Problem details | Begin with the first line of the material and write out each line exactly, ending with the line that contains "m.build('step', M['wstep'], st, 50)". Pictures are not part of the copy.

Information supplied |
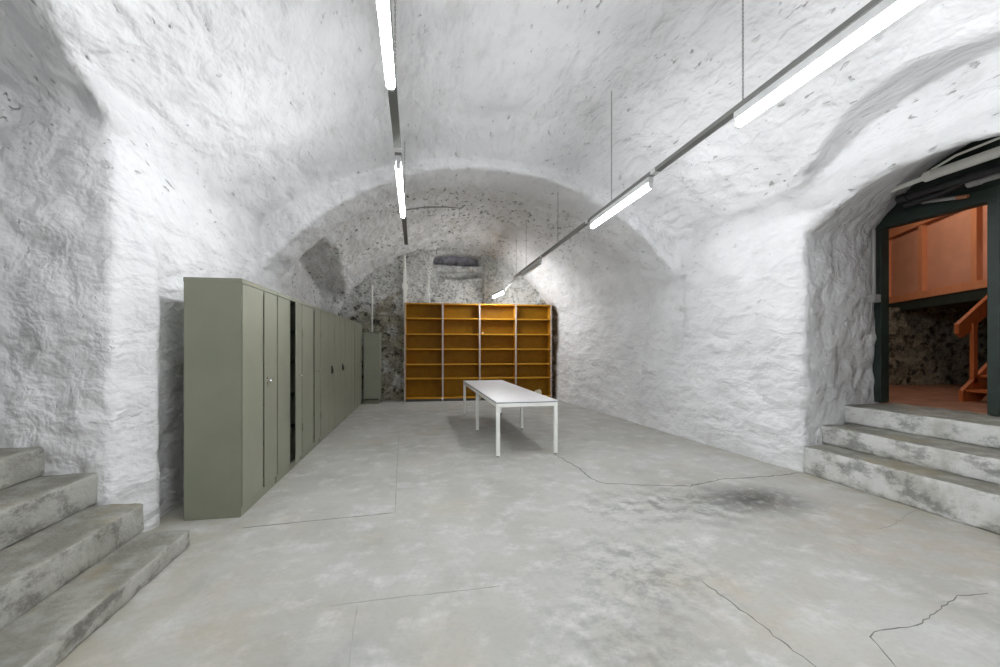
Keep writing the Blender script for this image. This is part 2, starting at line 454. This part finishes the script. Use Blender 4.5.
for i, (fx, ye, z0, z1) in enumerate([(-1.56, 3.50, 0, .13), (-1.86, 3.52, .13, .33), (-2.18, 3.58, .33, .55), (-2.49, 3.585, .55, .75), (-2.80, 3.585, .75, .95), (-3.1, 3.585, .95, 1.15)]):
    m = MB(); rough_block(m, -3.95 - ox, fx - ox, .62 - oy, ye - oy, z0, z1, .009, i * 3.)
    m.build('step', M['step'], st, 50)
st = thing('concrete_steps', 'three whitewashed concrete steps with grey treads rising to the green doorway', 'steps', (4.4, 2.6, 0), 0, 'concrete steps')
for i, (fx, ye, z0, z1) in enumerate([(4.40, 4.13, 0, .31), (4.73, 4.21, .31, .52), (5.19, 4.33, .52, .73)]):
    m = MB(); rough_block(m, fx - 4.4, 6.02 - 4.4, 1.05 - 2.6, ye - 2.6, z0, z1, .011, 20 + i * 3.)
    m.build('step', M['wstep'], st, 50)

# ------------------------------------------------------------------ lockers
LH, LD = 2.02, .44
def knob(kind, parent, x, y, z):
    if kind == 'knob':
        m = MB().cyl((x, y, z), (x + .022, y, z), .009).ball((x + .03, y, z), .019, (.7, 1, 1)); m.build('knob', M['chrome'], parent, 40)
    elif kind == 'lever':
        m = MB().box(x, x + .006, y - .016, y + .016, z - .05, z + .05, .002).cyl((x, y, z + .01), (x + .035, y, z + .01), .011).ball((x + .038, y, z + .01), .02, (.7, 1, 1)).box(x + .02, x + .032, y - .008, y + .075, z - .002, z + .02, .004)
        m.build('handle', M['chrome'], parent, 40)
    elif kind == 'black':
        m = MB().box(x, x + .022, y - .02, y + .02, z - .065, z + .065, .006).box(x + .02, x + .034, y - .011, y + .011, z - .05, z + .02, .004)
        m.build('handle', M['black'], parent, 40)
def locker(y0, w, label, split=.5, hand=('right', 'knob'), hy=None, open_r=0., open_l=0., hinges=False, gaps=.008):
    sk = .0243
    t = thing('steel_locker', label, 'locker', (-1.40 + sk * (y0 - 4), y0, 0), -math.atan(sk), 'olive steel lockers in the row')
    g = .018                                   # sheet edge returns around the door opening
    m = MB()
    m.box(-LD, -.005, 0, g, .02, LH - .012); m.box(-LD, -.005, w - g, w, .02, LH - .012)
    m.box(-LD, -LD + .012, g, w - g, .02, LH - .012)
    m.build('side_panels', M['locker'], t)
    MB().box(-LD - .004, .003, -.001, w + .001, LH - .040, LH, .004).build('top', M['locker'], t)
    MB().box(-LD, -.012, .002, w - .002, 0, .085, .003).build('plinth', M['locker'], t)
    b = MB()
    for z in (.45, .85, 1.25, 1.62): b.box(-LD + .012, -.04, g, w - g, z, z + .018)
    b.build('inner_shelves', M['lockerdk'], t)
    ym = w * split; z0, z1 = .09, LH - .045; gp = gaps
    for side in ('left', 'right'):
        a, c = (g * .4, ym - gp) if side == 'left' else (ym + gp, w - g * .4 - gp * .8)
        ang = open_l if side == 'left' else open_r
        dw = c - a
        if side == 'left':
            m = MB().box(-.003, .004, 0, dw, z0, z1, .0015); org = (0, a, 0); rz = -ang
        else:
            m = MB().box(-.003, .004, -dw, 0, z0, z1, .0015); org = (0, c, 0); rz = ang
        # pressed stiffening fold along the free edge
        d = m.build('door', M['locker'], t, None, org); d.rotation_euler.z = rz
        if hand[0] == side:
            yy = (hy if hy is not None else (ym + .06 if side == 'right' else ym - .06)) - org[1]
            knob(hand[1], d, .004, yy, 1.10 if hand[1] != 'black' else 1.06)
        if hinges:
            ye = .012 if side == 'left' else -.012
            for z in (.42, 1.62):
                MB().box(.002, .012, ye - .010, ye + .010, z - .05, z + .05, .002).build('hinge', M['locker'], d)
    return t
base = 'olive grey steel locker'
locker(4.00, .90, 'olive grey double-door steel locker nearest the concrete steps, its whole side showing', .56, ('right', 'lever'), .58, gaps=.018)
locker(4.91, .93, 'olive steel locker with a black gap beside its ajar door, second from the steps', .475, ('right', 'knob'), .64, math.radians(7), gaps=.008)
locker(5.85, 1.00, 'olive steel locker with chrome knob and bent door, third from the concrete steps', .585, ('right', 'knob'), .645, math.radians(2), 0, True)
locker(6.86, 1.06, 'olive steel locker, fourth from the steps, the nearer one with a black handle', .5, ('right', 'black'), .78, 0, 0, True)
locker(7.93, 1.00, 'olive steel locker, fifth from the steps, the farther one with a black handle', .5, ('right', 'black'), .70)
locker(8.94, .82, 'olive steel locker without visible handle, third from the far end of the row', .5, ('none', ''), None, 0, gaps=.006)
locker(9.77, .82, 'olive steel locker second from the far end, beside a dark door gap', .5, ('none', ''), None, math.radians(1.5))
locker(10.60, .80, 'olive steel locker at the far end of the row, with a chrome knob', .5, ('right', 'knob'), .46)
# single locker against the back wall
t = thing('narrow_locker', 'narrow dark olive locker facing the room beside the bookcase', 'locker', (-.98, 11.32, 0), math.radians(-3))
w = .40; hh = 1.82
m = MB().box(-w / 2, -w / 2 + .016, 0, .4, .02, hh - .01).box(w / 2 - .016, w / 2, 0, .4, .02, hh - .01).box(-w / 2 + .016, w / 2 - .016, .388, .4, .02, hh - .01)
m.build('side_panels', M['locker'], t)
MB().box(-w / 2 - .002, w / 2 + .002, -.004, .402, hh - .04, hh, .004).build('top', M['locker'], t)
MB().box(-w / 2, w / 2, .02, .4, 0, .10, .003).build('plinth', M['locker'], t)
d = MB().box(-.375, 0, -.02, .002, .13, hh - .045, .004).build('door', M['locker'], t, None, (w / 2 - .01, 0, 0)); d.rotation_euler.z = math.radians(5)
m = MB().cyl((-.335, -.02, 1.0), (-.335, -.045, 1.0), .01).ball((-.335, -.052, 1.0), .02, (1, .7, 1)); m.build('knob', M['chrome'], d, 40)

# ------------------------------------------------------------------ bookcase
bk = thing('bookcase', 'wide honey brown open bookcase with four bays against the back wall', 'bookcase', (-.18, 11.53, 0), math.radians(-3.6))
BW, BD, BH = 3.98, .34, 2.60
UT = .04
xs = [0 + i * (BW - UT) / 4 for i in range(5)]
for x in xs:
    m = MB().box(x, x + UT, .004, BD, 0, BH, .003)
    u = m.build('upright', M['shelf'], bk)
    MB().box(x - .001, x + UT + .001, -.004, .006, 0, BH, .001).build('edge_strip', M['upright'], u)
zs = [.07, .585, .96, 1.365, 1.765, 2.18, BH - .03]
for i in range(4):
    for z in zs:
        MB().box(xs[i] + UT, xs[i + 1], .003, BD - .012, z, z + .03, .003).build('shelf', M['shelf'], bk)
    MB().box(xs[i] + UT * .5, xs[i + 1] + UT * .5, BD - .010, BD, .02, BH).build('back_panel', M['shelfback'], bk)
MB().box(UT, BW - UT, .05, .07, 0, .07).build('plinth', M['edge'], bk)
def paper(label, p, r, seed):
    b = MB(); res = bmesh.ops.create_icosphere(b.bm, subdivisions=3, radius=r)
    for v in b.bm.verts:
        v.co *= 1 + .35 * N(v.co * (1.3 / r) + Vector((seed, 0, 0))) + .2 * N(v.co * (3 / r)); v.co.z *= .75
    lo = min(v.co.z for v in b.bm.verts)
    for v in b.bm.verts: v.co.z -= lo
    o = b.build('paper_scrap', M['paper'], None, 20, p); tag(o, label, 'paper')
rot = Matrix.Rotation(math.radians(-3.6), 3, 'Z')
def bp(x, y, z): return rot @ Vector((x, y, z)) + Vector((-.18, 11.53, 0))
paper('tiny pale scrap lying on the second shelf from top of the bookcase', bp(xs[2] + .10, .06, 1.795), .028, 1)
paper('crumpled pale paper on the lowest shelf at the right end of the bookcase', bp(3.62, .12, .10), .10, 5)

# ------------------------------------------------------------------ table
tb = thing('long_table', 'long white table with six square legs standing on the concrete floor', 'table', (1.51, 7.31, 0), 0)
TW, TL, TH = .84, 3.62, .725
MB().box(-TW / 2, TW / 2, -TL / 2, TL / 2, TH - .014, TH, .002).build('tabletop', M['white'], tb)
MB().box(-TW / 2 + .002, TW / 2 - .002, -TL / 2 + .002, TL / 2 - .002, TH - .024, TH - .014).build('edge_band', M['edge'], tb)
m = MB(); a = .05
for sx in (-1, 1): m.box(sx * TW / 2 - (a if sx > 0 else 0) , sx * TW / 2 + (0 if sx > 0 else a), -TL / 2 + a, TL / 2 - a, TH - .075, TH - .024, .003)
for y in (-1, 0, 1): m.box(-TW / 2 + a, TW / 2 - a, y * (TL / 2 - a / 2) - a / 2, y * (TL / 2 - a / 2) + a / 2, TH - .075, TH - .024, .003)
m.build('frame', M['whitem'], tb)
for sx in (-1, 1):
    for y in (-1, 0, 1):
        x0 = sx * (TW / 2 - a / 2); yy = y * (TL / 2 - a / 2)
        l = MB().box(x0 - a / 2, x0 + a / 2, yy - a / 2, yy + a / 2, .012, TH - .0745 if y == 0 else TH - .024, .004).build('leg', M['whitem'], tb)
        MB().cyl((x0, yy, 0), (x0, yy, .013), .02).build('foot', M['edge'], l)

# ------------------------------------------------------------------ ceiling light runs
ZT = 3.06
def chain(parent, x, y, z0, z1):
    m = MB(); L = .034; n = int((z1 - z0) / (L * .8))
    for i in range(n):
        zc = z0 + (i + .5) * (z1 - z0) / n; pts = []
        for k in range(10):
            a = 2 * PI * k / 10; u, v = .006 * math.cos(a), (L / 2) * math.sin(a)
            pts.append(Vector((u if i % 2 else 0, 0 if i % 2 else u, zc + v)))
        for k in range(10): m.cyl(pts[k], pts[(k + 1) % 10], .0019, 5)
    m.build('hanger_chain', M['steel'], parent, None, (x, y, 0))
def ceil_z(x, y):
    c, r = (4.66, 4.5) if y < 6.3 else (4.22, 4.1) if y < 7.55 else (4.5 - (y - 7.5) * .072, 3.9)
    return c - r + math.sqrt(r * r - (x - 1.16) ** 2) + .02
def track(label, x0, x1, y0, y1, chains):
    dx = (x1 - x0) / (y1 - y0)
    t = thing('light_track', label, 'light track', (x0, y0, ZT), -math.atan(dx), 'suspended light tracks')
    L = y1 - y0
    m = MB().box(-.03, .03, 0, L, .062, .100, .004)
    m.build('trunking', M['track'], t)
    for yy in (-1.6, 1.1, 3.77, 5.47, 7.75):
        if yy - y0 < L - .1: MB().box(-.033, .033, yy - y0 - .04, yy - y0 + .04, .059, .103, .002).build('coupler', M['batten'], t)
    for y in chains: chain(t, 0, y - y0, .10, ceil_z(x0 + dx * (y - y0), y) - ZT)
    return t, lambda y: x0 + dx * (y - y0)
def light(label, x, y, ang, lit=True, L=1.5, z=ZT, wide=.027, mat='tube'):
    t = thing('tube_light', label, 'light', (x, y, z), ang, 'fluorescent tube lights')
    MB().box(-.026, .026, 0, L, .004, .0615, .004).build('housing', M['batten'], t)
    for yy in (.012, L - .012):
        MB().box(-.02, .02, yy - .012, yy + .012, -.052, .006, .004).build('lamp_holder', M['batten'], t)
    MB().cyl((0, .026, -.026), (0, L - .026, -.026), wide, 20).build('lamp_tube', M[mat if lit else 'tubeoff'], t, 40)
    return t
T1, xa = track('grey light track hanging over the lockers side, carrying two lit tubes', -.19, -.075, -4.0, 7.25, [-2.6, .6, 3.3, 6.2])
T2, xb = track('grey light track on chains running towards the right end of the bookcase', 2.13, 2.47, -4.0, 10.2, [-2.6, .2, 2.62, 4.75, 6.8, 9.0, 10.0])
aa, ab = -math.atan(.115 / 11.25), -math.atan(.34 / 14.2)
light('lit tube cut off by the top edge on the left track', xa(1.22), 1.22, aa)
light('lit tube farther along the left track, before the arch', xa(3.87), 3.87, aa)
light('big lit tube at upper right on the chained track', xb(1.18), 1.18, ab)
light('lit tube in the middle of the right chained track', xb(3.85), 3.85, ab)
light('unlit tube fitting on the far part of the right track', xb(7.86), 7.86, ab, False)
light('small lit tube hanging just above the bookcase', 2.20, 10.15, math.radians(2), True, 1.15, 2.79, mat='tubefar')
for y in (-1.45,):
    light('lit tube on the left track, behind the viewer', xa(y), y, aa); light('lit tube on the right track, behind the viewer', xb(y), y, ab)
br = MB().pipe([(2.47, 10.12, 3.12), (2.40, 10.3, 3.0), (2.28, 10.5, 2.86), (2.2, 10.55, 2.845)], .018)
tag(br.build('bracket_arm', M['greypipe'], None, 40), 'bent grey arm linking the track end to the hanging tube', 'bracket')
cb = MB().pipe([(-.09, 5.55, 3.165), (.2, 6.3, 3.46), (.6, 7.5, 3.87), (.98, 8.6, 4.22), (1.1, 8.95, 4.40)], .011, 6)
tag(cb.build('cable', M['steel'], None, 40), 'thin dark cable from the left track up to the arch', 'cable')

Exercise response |
Keep writing the Blender script for this image. This is part 2, starting at line 454. This part finishes the script. Use Blender 4.5.
for i, (fx, ye, z0, z1) in enumerate([(-1.56, 3.50, 0, .13), (-1.86, 3.52, .13, .33), (-2.18, 3.58, .33, .55), (-2.49, 3.585, .55, .75), (-2.80, 3.585, .75, .95), (-3.1, 3.585, .95, 1.15)]):
    m = MB(); rough_block(m, -3.95 - ox, fx - ox, .62 - oy, ye - oy, z0, z1, .009, i * 3.)
    m.build('step', M['step'], st, 50)
st = thing('concrete_steps', 'three whitewashed concrete steps with grey treads rising to the green doorway', 'steps', (4.4, 2.6, 0), 0, 'concrete steps')
for i, (fx, ye, z0, z1) in enumerate([(4.40, 4.13, 0, .31), (4.73, 4.21, .31, .52), (5.19, 4.33, .52, .73)]):
    m = MB(); rough_block(m, fx - 4.4, 6.02 - 4.4, 1.05 - 2.6, ye - 2.6, z0, z1, .011, 20 + i * 3.)
    m.build('step', M['wstep'], st, 50)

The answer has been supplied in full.